2013年11月16日土曜日

ジャカルタの猿まわし禁止令に寄せて

ジャカルタで路上での猿まわしが禁止になり、路上での一斉摘発が行われた。猿を媒介とする疫病の防止、動物虐待、渋滞の悪化などを理由としている。猿まわしは職業訓練を受けさせて他の職業に就かせ、猿はラグナンの動物・魚類保護観察センターで14日間観察した後、異常がなければ自然界へ放たれる。

ところで、インドネシアでの猿まわしの歴史は意外に古いようだ。きちんと確認することはできないが、19世紀末に猿や犬を使った演芸が発展したという記述があるという。その後、猿まわしは主に西ジャワや東ジャワで発達したが、1980年代にいったん消えかかった。しかし、まもなく復活し、それまでの集落などをまわる形から、人の集まる都市の路上などへ活動の場を求めていった。

『コンパス』紙の記事によると、デデという猿まわしの1日の稼ぎは4〜10万ルピア程度。デデは猿の調教師でもあり、4〜7ヵ月の調教期間に4〜5匹まとめて調教し、1匹当たり70〜100万ルピアを稼ぐという。過去12年間に、数十人の猿まわしから調教を頼まれたそうである。

筆者も猿まわしには個人的な思い出がある。マカッサル(当時はまだウジュンパンダンという名前の町だった)に住んでいた1997年、娘がまもなく2歳になるとき、知り合いの家族の子供たちを我が家に呼んで、みんなで猿まわしを楽しんだことがある。


我が家の前を通る猿まわしを呼び止め、まず、彼らの居場所を訪ねて話を聞き、我が家で演じてもらうことをお願いした。猿まわしは、たしかジャワ人の一家で、中華街の一角にジャワ人同士がひっそりと寄り添って住んでいた。

我が家で演じてもらったときには、猿が自転車に乗ったり、こっけいな芸を一通り披露した後、最後にニシキヘビが登場し、猿まわしがそれを体に巻き付けて、「おーっ」とみんなで驚いて終わる、というパターンだった。もちろん、子供たちは大喜びだった。今になって聞くと、娘はよく覚えてない様子なのだが。

日本での猿まわしは、すでに鎌倉時代にはあったようだ。小沢昭一「日本の放浪芸」によると、和歌山県と山口県に猿まわしの里があったそうである。もともとは、正月の祝福芸、祈祷芸であったものが、季節に関係なく、道端や門付けで行われるようになった。

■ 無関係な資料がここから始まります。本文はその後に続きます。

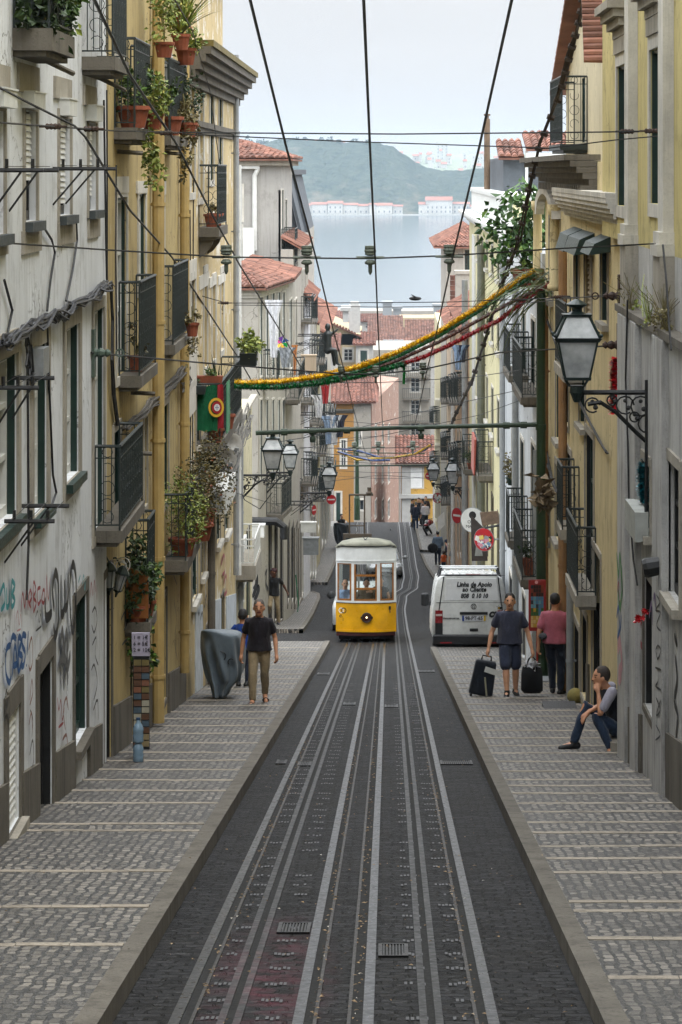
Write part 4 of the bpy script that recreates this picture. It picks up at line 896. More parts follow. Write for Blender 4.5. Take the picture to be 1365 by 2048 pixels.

「継子いじめ」「金色夜叉」などが定番だったようだが、須藤功「写真ものがたり・昭和の暮らし10」によると、「三番叟」や「娘道成寺」も演じられたそうである(演目の中身はよく分からないが)。

その後、高度成長期の1960年代半ば、猿まわしは姿を消した。猿まわしたちは、社会的に差別を受けていた人々で、生計を立てるために猿まわしを行っていたのだが、猿まわし自体に民俗学的・文化的な意味を見出した宮本常一氏によって、猿まわしの復活運動が起こる。そして1978年、山口県光市で「周防猿まわしの会」が復活するに至る。宮本氏は、今西錦司氏らの属する京都大学の霊長類研究グループにも話をつなげ、猿まわしを民俗学的に発展・継承するために奔走した。

今、ジャカルタの猿まわし禁止令を見ながら、日本の猿まわしの過去を思い起こしている。日本の高度成長期に消えていった様々なもののなかに、猿まわしがあった。日本の1970年代とも見える今のインドネシアにおいても、様々なものが消え始めている。その一つが、やはり猿まわしなのであった。動物虐待という話が、社会が豊かになるにつれて声高になっていくことも、日本とインドネシアで共通しているような気がする。

残念ながら、インドネシアでは猿まわしを民俗学的な見地から継承すべき対象とみる動きは見られない。猿まわしを単なる稼ぎの道具としてしか見られないのは、宮本氏が奔走する前の日本でも同じことだったのかもしれない。実際、宮本氏がこの世にいない今、日本の猿まわしはすっかり商業化し、日光猿軍団のようなエンターテイメントとして残った。インドネシアで同じようなことが起こったとしても、猿まわしの民俗学的・文化的価値があるかどうかも省みられないだろう。

ジャワ人の猿まわしも、もしかしたら社会の最下層で差別を受けていた人々だったのではないか。そんなことを思いながら、どこかに猿まわしの継承価値がありはしないかと考えている。